Exercise task
Copy out, unchanged, every line from the start of the records to the line that contains "fill(pts, (238, 238, 240), 1.2)", and stop there.

======== Stored records ========

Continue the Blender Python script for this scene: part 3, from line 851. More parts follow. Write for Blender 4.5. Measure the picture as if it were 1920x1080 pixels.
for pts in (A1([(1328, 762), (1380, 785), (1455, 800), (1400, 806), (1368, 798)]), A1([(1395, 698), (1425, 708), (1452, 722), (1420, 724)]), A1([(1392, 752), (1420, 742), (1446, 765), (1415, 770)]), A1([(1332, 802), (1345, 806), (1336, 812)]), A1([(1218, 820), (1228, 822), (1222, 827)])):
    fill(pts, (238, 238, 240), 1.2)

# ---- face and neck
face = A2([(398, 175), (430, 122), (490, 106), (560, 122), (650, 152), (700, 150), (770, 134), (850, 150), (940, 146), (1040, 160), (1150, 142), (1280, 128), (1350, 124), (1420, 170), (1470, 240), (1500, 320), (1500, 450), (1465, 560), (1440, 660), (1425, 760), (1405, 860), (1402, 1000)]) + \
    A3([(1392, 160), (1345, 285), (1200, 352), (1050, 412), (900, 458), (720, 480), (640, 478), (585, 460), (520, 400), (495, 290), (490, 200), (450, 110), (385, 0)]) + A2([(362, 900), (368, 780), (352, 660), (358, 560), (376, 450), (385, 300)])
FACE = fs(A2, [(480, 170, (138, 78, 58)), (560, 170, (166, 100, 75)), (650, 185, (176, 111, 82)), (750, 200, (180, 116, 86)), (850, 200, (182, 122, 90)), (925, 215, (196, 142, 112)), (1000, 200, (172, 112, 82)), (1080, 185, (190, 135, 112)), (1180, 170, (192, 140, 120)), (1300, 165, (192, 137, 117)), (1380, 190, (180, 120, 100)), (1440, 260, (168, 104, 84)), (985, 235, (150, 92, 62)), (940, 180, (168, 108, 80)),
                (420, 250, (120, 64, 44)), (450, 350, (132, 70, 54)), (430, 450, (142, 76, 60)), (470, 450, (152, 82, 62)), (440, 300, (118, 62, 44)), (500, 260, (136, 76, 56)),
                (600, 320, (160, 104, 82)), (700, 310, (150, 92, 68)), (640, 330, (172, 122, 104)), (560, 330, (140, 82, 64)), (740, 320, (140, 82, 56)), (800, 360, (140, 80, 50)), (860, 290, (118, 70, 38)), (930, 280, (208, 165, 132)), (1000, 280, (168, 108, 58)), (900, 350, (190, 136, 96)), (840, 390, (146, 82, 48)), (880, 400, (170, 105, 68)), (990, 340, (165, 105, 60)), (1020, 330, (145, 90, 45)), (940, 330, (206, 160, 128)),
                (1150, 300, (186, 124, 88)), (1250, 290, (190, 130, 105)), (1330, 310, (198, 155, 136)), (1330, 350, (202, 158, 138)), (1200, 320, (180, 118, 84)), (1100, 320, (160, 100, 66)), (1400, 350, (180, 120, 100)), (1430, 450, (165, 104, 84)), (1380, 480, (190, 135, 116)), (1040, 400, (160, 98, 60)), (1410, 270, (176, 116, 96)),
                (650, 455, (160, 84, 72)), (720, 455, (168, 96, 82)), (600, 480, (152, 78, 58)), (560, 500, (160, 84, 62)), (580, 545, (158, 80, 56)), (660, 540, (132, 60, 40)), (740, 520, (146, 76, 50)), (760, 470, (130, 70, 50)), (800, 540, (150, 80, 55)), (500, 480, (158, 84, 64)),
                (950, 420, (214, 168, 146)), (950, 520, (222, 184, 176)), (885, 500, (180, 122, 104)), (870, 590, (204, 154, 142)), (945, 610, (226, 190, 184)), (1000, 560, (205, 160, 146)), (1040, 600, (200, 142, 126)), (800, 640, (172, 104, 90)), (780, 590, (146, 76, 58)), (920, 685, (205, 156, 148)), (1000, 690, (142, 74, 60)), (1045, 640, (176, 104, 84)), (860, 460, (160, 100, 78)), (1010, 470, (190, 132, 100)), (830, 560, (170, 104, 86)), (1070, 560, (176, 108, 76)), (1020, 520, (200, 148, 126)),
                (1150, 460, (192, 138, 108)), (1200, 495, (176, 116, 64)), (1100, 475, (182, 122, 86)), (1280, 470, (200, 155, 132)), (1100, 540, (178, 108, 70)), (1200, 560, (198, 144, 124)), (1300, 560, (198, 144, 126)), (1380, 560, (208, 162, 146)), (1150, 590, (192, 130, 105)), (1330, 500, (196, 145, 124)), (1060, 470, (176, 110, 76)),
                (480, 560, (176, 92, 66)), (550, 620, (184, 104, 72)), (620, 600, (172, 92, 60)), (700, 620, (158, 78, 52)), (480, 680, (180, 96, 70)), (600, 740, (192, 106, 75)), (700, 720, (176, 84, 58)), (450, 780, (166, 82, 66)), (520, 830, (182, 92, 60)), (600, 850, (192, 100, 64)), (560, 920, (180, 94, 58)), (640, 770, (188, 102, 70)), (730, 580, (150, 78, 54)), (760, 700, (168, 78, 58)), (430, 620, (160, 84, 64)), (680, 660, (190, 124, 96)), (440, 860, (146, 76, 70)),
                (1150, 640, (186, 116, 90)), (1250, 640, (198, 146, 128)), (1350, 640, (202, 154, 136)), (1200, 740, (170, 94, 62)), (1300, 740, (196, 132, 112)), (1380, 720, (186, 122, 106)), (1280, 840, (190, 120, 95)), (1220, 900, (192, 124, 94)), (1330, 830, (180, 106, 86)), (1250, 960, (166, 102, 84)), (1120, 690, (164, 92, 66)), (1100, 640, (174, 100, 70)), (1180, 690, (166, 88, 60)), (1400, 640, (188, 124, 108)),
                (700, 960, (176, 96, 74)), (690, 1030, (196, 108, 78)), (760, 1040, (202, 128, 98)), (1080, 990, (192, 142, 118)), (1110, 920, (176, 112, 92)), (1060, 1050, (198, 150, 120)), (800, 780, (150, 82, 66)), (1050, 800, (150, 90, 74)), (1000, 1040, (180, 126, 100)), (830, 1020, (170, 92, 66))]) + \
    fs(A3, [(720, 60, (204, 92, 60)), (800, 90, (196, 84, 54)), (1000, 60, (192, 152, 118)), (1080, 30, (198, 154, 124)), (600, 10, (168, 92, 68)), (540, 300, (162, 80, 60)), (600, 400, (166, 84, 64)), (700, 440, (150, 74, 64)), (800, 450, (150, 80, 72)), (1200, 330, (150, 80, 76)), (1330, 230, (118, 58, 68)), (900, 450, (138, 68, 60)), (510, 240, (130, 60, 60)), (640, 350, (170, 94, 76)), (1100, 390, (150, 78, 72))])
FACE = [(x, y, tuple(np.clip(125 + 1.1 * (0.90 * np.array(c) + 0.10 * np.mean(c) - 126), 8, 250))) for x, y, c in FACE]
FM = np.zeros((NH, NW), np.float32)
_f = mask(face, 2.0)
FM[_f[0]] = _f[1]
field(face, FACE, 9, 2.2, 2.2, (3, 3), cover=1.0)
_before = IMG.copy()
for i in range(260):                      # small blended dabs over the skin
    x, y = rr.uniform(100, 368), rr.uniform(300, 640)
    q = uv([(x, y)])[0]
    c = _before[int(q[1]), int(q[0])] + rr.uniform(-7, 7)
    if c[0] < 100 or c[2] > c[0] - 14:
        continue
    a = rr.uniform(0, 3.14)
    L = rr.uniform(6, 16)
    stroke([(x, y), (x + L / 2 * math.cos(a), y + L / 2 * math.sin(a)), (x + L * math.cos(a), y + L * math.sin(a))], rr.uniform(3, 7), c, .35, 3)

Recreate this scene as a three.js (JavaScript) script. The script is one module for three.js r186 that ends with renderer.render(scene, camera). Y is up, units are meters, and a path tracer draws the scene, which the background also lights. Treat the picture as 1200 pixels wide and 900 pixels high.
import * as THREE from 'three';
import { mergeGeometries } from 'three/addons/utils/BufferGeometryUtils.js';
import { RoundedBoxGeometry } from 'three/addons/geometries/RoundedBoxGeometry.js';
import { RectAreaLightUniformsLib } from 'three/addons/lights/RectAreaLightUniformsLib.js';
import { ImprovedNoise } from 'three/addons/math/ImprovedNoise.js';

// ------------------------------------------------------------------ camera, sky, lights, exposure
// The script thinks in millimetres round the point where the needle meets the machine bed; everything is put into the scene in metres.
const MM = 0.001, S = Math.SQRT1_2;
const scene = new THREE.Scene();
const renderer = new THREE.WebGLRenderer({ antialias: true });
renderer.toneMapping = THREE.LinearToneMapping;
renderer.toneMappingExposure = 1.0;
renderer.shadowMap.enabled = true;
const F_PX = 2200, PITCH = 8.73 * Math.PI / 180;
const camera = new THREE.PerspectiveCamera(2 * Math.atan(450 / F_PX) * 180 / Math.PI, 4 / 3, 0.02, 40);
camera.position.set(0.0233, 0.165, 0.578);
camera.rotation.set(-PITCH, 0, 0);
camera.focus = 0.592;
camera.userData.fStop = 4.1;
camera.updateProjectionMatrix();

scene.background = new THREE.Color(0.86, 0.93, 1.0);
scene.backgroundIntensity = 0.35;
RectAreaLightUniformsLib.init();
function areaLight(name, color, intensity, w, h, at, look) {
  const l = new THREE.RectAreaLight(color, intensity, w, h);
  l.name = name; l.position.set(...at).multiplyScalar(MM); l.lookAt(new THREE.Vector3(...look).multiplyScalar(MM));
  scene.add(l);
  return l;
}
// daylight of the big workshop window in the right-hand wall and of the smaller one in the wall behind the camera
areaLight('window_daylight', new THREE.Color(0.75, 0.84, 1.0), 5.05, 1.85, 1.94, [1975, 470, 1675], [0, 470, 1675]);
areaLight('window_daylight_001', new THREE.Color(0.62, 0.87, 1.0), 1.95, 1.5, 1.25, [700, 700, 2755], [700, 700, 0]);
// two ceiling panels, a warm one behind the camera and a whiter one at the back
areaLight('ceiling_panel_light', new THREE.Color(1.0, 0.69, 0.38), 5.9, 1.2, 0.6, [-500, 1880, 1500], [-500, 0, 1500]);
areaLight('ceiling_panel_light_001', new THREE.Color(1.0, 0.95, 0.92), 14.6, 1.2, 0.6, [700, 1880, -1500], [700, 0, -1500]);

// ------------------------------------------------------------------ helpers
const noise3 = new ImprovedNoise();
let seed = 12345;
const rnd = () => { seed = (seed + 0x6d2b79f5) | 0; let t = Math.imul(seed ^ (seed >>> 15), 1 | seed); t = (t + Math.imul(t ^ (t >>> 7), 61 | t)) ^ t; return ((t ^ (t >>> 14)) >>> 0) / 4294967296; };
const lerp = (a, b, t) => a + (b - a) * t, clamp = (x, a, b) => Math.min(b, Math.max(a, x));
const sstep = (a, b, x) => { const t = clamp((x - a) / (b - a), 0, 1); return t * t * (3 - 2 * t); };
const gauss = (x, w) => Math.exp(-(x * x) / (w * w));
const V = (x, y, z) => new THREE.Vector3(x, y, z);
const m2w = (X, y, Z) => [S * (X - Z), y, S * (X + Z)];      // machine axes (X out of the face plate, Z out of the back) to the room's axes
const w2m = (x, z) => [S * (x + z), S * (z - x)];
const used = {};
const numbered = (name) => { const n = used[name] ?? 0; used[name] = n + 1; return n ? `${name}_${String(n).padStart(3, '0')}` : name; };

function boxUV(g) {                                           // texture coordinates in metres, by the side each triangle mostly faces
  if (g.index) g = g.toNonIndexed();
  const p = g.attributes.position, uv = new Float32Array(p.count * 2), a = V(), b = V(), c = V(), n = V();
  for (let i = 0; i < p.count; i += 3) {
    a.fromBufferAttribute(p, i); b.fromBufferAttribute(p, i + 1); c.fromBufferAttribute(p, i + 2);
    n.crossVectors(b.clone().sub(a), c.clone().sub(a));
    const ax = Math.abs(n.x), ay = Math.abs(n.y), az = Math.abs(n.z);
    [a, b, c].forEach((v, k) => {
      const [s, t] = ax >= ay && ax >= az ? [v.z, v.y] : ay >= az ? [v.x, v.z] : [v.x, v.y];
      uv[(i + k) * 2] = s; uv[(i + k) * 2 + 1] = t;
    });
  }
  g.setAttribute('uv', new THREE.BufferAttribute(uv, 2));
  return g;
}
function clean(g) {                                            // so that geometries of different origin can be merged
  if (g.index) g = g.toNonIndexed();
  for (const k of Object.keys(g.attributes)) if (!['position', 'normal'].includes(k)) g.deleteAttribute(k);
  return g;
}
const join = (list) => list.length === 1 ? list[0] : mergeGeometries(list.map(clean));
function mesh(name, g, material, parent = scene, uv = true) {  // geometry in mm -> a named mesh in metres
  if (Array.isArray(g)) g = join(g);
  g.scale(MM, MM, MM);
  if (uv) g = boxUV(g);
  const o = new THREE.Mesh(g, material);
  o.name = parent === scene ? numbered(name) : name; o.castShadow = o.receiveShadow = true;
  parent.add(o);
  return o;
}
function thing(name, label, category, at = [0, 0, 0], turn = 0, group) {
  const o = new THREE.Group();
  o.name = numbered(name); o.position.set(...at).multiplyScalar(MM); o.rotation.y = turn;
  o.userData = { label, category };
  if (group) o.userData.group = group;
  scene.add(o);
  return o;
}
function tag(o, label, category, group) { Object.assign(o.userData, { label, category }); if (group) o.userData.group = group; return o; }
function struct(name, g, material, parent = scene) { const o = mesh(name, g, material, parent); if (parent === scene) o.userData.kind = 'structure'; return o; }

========

Finished task
Continue the Blender Python script for this scene: part 3, from line 851. More parts follow. Write for Blender 4.5. Measure the picture as if it were 1920x1080 pixels.
for pts in (A1([(1328, 762), (1380, 785), (1455, 800), (1400, 806), (1368, 798)]), A1([(1395, 698), (1425, 708), (1452, 722), (1420, 724)]), A1([(1392, 752), (1420, 742), (1446, 765), (1415, 770)]), A1([(1332, 802), (1345, 806), (1336, 812)]), A1([(1218, 820), (1228, 822), (1222, 827)])):
    fill(pts, (238, 238, 240), 1.2)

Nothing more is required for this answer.